═══ DATA EXCERPT
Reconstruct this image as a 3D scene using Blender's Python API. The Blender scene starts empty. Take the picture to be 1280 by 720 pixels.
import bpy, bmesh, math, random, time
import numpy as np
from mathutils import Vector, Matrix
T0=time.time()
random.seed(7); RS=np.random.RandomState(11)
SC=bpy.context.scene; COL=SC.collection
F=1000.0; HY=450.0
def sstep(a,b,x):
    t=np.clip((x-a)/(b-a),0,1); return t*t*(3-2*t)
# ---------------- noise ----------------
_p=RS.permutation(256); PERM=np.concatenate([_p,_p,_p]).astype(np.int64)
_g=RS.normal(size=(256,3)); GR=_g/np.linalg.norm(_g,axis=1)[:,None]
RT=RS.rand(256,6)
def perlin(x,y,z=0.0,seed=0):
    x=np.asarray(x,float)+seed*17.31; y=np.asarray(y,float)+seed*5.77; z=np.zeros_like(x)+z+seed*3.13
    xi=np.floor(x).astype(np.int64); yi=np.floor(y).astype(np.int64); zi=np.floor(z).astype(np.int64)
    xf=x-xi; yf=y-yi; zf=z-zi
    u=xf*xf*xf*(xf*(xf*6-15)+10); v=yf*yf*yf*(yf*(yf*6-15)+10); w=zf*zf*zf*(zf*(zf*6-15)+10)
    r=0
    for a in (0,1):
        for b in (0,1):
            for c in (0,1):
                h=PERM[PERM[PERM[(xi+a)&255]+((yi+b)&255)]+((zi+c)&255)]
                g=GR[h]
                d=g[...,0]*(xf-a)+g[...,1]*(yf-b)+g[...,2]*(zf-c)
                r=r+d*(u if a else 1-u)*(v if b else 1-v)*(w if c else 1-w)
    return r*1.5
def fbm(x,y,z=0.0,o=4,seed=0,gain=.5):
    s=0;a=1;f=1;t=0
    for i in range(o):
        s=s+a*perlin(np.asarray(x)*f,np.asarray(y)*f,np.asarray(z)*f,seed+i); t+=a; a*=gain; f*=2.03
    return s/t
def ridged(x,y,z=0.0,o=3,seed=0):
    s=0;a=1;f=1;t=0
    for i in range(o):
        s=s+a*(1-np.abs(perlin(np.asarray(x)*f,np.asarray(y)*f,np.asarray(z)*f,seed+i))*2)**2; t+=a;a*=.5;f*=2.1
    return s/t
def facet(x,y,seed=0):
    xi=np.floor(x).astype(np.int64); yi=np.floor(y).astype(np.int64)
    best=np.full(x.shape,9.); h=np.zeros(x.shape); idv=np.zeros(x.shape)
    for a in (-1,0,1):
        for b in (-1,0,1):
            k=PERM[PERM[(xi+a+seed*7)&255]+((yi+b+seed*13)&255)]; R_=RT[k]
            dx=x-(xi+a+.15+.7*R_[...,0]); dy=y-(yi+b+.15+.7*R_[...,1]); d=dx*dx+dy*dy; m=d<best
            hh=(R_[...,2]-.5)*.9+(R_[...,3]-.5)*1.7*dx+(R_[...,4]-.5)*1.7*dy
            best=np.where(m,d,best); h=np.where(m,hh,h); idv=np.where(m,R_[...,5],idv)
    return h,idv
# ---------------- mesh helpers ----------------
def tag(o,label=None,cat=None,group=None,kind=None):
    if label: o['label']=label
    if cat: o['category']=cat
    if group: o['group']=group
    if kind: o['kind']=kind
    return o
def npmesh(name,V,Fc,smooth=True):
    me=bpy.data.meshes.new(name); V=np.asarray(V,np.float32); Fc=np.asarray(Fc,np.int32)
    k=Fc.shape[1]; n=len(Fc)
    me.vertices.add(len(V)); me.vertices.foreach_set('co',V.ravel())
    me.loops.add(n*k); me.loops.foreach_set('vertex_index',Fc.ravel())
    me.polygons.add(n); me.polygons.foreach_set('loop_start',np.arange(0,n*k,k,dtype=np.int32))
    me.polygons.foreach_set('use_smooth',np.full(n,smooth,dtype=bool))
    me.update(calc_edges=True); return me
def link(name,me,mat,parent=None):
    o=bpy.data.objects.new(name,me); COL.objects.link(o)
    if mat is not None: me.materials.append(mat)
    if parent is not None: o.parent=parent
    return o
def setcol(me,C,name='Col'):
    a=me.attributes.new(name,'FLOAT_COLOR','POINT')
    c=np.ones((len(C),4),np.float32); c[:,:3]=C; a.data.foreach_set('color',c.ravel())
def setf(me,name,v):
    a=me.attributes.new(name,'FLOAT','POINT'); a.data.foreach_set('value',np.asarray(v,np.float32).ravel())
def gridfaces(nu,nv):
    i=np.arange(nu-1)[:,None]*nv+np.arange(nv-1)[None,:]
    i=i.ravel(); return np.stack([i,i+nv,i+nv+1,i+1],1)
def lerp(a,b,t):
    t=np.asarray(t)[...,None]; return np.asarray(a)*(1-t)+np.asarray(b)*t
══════
Return all the data above once more, precisely as given.

▶ [COMPLETE ANSWER]
Reconstruct this image as a 3D scene using Blender's Python API. The Blender scene starts empty. Take the picture to be 1280 by 720 pixels.
import bpy, bmesh, math, random, time
import numpy as np
from mathutils import Vector, Matrix
T0=time.time()
random.seed(7); RS=np.random.RandomState(11)
SC=bpy.context.scene; COL=SC.collection
F=1000.0; HY=450.0
def sstep(a,b,x):
    t=np.clip((x-a)/(b-a),0,1); return t*t*(3-2*t)
# ---------------- noise ----------------
_p=RS.permutation(256); PERM=np.concatenate([_p,_p,_p]).astype(np.int64)
_g=RS.normal(size=(256,3)); GR=_g/np.linalg.norm(_g,axis=1)[:,None]
RT=RS.rand(256,6)
def perlin(x,y,z=0.0,seed=0):
    x=np.asarray(x,float)+seed*17.31; y=np.asarray(y,float)+seed*5.77; z=np.zeros_like(x)+z+seed*3.13
    xi=np.floor(x).astype(np.int64); yi=np.floor(y).astype(np.int64); zi=np.floor(z).astype(np.int64)
    xf=x-xi; yf=y-yi; zf=z-zi
    u=xf*xf*xf*(xf*(xf*6-15)+10); v=yf*yf*yf*(yf*(yf*6-15)+10); w=zf*zf*zf*(zf*(zf*6-15)+10)
    r=0
    for a in (0,1):
        for b in (0,1):
            for c in (0,1):
                h=PERM[PERM[PERM[(xi+a)&255]+((yi+b)&255)]+((zi+c)&255)]
                g=GR[h]
                d=g[...,0]*(xf-a)+g[...,1]*(yf-b)+g[...,2]*(zf-c)
                r=r+d*(u if a else 1-u)*(v if b else 1-v)*(w if c else 1-w)
    return r*1.5
def fbm(x,y,z=0.0,o=4,seed=0,gain=.5):
    s=0;a=1;f=1;t=0
    for i in range(o):
        s=s+a*perlin(np.asarray(x)*f,np.asarray(y)*f,np.asarray(z)*f,seed+i); t+=a; a*=gain; f*=2.03
    return s/t
def ridged(x,y,z=0.0,o=3,seed=0):
    s=0;a=1;f=1;t=0
    for i in range(o):
        s=s+a*(1-np.abs(perlin(np.asarray(x)*f,np.asarray(y)*f,np.asarray(z)*f,seed+i))*2)**2; t+=a;a*=.5;f*=2.1
    return s/t
def facet(x,y,seed=0):
    xi=np.floor(x).astype(np.int64); yi=np.floor(y).astype(np.int64)
    best=np.full(x.shape,9.); h=np.zeros(x.shape); idv=np.zeros(x.shape)
    for a in (-1,0,1):
        for b in (-1,0,1):
            k=PERM[PERM[(xi+a+seed*7)&255]+((yi+b+seed*13)&255)]; R_=RT[k]
            dx=x-(xi+a+.15+.7*R_[...,0]); dy=y-(yi+b+.15+.7*R_[...,1]); d=dx*dx+dy*dy; m=d<best
            hh=(R_[...,2]-.5)*.9+(R_[...,3]-.5)*1.7*dx+(R_[...,4]-.5)*1.7*dy
            best=np.where(m,d,best); h=np.where(m,hh,h); idv=np.where(m,R_[...,5],idv)
    return h,idv
# ---------------- mesh helpers ----------------
def tag(o,label=None,cat=None,group=None,kind=None):
    if label: o['label']=label
    if cat: o['category']=cat
    if group: o['group']=group
    if kind: o['kind']=kind
    return o
def npmesh(name,V,Fc,smooth=True):
    me=bpy.data.meshes.new(name); V=np.asarray(V,np.float32); Fc=np.asarray(Fc,np.int32)
    k=Fc.shape[1]; n=len(Fc)
    me.vertices.add(len(V)); me.vertices.foreach_set('co',V.ravel())
    me.loops.add(n*k); me.loops.foreach_set('vertex_index',Fc.ravel())
    me.polygons.add(n); me.polygons.foreach_set('loop_start',np.arange(0,n*k,k,dtype=np.int32))
    me.polygons.foreach_set('use_smooth',np.full(n,smooth,dtype=bool))
    me.update(calc_edges=True); return me
def link(name,me,mat,parent=None):
    o=bpy.data.objects.new(name,me); COL.objects.link(o)
    if mat is not None: me.materials.append(mat)
    if parent is not None: o.parent=parent
    return o
def setcol(me,C,name='Col'):
    a=me.attributes.new(name,'FLOAT_COLOR','POINT')
    c=np.ones((len(C),4),np.float32); c[:,:3]=C; a.data.foreach_set('color',c.ravel())
def setf(me,name,v):
    a=me.attributes.new(name,'FLOAT','POINT'); a.data.foreach_set('value',np.asarray(v,np.float32).ravel())
def gridfaces(nu,nv):
    i=np.arange(nu-1)[:,None]*nv+np.arange(nv-1)[None,:]
    i=i.ravel(); return np.stack([i,i+nv,i+nv+1,i+1],1)
def lerp(a,b,t):
    t=np.asarray(t)[...,None]; return np.asarray(a)*(1-t)+np.asarray(b)*t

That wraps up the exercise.